WHAT YOU NEED TO DO =
The listing must be reproduced in full, exactly as it stands.

RAW DATA =

┌──

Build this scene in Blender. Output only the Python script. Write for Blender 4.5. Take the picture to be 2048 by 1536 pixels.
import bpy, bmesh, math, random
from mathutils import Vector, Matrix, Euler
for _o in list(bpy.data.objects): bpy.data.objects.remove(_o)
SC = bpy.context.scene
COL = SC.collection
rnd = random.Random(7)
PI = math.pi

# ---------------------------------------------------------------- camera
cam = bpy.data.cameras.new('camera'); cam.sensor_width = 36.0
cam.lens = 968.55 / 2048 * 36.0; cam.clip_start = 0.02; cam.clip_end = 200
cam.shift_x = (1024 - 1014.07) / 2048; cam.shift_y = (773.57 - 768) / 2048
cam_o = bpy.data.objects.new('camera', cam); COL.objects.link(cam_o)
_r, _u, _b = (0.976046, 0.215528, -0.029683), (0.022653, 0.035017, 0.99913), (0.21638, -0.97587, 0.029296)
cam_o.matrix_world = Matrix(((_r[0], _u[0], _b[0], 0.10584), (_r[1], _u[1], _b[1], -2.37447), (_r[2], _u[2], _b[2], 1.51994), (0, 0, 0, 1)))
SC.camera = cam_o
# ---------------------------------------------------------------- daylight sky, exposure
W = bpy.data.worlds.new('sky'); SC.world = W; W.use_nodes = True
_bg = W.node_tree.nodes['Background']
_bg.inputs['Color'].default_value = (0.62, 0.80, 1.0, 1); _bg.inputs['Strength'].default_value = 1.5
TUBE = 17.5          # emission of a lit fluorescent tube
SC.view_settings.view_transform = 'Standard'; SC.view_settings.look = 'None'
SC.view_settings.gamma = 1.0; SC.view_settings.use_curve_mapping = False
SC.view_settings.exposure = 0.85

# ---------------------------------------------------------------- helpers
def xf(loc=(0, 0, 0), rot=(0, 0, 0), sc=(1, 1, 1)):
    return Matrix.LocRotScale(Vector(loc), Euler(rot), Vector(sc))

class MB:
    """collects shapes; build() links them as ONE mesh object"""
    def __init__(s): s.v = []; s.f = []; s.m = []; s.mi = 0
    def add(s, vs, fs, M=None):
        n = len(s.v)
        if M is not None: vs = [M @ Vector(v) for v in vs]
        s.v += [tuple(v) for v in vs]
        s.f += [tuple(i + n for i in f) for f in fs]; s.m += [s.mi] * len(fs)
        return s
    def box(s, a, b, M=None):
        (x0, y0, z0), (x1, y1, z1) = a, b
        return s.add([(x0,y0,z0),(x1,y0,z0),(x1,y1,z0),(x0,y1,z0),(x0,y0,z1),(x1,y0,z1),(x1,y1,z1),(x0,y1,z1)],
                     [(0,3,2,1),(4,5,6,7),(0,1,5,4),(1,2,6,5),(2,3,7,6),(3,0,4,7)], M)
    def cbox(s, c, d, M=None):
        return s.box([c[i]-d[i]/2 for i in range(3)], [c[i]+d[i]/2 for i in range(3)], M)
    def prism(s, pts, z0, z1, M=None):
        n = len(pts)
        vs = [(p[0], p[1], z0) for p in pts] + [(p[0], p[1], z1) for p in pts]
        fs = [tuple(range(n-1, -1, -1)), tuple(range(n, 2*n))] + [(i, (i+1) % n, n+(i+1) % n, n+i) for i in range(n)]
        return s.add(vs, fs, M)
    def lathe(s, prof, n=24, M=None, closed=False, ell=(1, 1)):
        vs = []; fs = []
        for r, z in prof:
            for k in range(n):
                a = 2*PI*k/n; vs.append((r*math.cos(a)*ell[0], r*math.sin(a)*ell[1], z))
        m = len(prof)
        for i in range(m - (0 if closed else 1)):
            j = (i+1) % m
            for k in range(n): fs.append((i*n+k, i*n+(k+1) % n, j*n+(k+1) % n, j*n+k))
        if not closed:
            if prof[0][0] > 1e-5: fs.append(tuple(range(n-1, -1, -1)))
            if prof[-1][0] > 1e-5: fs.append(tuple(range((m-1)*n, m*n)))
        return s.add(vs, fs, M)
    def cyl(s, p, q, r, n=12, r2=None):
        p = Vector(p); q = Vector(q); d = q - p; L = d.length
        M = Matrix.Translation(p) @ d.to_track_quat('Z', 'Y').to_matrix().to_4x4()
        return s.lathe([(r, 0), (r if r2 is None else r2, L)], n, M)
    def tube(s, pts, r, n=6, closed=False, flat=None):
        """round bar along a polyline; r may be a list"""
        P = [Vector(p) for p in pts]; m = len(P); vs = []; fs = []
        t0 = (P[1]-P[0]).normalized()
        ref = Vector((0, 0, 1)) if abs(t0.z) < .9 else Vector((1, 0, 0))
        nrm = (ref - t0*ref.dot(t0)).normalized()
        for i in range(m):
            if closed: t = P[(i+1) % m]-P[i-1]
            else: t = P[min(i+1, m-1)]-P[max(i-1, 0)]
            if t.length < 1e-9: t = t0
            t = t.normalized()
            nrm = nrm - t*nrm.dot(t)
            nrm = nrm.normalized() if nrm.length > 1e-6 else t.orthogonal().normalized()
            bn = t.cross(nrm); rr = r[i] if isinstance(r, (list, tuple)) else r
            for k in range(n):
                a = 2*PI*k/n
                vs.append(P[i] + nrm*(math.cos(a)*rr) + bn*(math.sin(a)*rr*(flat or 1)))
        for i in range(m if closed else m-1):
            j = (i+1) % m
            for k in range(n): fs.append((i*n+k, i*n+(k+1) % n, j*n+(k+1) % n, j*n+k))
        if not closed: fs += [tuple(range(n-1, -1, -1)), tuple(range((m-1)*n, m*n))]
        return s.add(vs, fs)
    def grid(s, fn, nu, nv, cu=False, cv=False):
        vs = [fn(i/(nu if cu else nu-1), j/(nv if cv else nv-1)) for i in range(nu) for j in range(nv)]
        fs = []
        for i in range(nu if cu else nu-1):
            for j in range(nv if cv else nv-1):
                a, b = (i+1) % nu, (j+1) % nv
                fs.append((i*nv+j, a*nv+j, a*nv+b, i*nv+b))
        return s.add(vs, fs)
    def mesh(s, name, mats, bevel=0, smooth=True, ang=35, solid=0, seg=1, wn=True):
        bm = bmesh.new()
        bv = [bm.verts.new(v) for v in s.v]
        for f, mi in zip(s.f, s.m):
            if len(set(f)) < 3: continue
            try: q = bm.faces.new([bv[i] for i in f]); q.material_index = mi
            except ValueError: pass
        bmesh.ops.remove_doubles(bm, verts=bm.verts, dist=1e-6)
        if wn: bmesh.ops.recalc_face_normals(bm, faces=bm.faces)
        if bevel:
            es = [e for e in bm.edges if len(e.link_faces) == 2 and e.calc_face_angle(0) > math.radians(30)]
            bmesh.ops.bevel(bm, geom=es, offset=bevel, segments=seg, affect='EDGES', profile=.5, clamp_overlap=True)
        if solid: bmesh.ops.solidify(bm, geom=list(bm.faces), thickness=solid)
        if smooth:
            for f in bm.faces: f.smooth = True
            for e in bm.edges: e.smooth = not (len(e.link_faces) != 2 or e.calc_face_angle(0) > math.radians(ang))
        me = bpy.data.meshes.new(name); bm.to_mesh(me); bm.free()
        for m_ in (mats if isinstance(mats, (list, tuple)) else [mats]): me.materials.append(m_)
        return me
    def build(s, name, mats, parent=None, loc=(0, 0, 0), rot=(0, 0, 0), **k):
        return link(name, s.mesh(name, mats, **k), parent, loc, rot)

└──

SOLUTION FOR THIS EXERCISE =
Build this scene in Blender. Output only the Python script. Write for Blender 4.5. Take the picture to be 2048 by 1536 pixels.
import bpy, bmesh, math, random
from mathutils import Vector, Matrix, Euler
for _o in list(bpy.data.objects): bpy.data.objects.remove(_o)
SC = bpy.context.scene
COL = SC.collection
rnd = random.Random(7)
PI = math.pi

# ---------------------------------------------------------------- camera
cam = bpy.data.cameras.new('camera'); cam.sensor_width = 36.0
cam.lens = 968.55 / 2048 * 36.0; cam.clip_start = 0.02; cam.clip_end = 200
cam.shift_x = (1024 - 1014.07) / 2048; cam.shift_y = (773.57 - 768) / 2048
cam_o = bpy.data.objects.new('camera', cam); COL.objects.link(cam_o)
_r, _u, _b = (0.976046, 0.215528, -0.029683), (0.022653, 0.035017, 0.99913), (0.21638, -0.97587, 0.029296)
cam_o.matrix_world = Matrix(((_r[0], _u[0], _b[0], 0.10584), (_r[1], _u[1], _b[1], -2.37447), (_r[2], _u[2], _b[2], 1.51994), (0, 0, 0, 1)))
SC.camera = cam_o
# ---------------------------------------------------------------- daylight sky, exposure
W = bpy.data.worlds.new('sky'); SC.world = W; W.use_nodes = True
_bg = W.node_tree.nodes['Background']
_bg.inputs['Color'].default_value = (0.62, 0.80, 1.0, 1); _bg.inputs['Strength'].default_value = 1.5
TUBE = 17.5          # emission of a lit fluorescent tube
SC.view_settings.view_transform = 'Standard'; SC.view_settings.look = 'None'
SC.view_settings.gamma = 1.0; SC.view_settings.use_curve_mapping = False
SC.view_settings.exposure = 0.85

# ---------------------------------------------------------------- helpers
def xf(loc=(0, 0, 0), rot=(0, 0, 0), sc=(1, 1, 1)):
    return Matrix.LocRotScale(Vector(loc), Euler(rot), Vector(sc))

class MB:
    """collects shapes; build() links them as ONE mesh object"""
    def __init__(s): s.v = []; s.f = []; s.m = []; s.mi = 0
    def add(s, vs, fs, M=None):
        n = len(s.v)
        if M is not None: vs = [M @ Vector(v) for v in vs]
        s.v += [tuple(v) for v in vs]
        s.f += [tuple(i + n for i in f) for f in fs]; s.m += [s.mi] * len(fs)
        return s
    def box(s, a, b, M=None):
        (x0, y0, z0), (x1, y1, z1) = a, b
        return s.add([(x0,y0,z0),(x1,y0,z0),(x1,y1,z0),(x0,y1,z0),(x0,y0,z1),(x1,y0,z1),(x1,y1,z1),(x0,y1,z1)],
                     [(0,3,2,1),(4,5,6,7),(0,1,5,4),(1,2,6,5),(2,3,7,6),(3,0,4,7)], M)
    def cbox(s, c, d, M=None):
        return s.box([c[i]-d[i]/2 for i in range(3)], [c[i]+d[i]/2 for i in range(3)], M)
    def prism(s, pts, z0, z1, M=None):
        n = len(pts)
        vs = [(p[0], p[1], z0) for p in pts] + [(p[0], p[1], z1) for p in pts]
        fs = [tuple(range(n-1, -1, -1)), tuple(range(n, 2*n))] + [(i, (i+1) % n, n+(i+1) % n, n+i) for i in range(n)]
        return s.add(vs, fs, M)
    def lathe(s, prof, n=24, M=None, closed=False, ell=(1, 1)):
        vs = []; fs = []
        for r, z in prof:
            for k in range(n):
                a = 2*PI*k/n; vs.append((r*math.cos(a)*ell[0], r*math.sin(a)*ell[1], z))
        m = len(prof)
        for i in range(m - (0 if closed else 1)):
            j = (i+1) % m
            for k in range(n): fs.append((i*n+k, i*n+(k+1) % n, j*n+(k+1) % n, j*n+k))
        if not closed:
            if prof[0][0] > 1e-5: fs.append(tuple(range(n-1, -1, -1)))
            if prof[-1][0] > 1e-5: fs.append(tuple(range((m-1)*n, m*n)))
        return s.add(vs, fs, M)
    def cyl(s, p, q, r, n=12, r2=None):
        p = Vector(p); q = Vector(q); d = q - p; L = d.length
        M = Matrix.Translation(p) @ d.to_track_quat('Z', 'Y').to_matrix().to_4x4()
        return s.lathe([(r, 0), (r if r2 is None else r2, L)], n, M)
    def tube(s, pts, r, n=6, closed=False, flat=None):
        """round bar along a polyline; r may be a list"""
        P = [Vector(p) for p in pts]; m = len(P); vs = []; fs = []
        t0 = (P[1]-P[0]).normalized()
        ref = Vector((0, 0, 1)) if abs(t0.z) < .9 else Vector((1, 0, 0))
        nrm = (ref - t0*ref.dot(t0)).normalized()
        for i in range(m):
            if closed: t = P[(i+1) % m]-P[i-1]
            else: t = P[min(i+1, m-1)]-P[max(i-1, 0)]
            if t.length < 1e-9: t = t0
            t = t.normalized()
            nrm = nrm - t*nrm.dot(t)
            nrm = nrm.normalized() if nrm.length > 1e-6 else t.orthogonal().normalized()
            bn = t.cross(nrm); rr = r[i] if isinstance(r, (list, tuple)) else r
            for k in range(n):
                a = 2*PI*k/n
                vs.append(P[i] + nrm*(math.cos(a)*rr) + bn*(math.sin(a)*rr*(flat or 1)))
        for i in range(m if closed else m-1):
            j = (i+1) % m
            for k in range(n): fs.append((i*n+k, i*n+(k+1) % n, j*n+(k+1) % n, j*n+k))
        if not closed: fs += [tuple(range(n-1, -1, -1)), tuple(range((m-1)*n, m*n))]
        return s.add(vs, fs)
    def grid(s, fn, nu, nv, cu=False, cv=False):
        vs = [fn(i/(nu if cu else nu-1), j/(nv if cv else nv-1)) for i in range(nu) for j in range(nv)]
        fs = []
        for i in range(nu if cu else nu-1):
            for j in range(nv if cv else nv-1):
                a, b = (i+1) % nu, (j+1) % nv
                fs.append((i*nv+j, a*nv+j, a*nv+b, i*nv+b))
        return s.add(vs, fs)
    def mesh(s, name, mats, bevel=0, smooth=True, ang=35, solid=0, seg=1, wn=True):
        bm = bmesh.new()
        bv = [bm.verts.new(v) for v in s.v]
        for f, mi in zip(s.f, s.m):
            if len(set(f)) < 3: continue
            try: q = bm.faces.new([bv[i] for i in f]); q.material_index = mi
            except ValueError: pass
        bmesh.ops.remove_doubles(bm, verts=bm.verts, dist=1e-6)
        if wn: bmesh.ops.recalc_face_normals(bm, faces=bm.faces)
        if bevel:
            es = [e for e in bm.edges if len(e.link_faces) == 2 and e.calc_face_angle(0) > math.radians(30)]
            bmesh.ops.bevel(bm, geom=es, offset=bevel, segments=seg, affect='EDGES', profile=.5, clamp_overlap=True)
        if solid: bmesh.ops.solidify(bm, geom=list(bm.faces), thickness=solid)
        if smooth:
            for f in bm.faces: f.smooth = True
            for e in bm.edges: e.smooth = not (len(e.link_faces) != 2 or e.calc_face_angle(0) > math.radians(ang))
        me = bpy.data.meshes.new(name); bm.to_mesh(me); bm.free()
        for m_ in (mats if isinstance(mats, (list, tuple)) else [mats]): me.materials.append(m_)
        return me
    def build(s, name, mats, parent=None, loc=(0, 0, 0), rot=(0, 0, 0), **k):
        return link(name, s.mesh(name, mats, **k), parent, loc, rot)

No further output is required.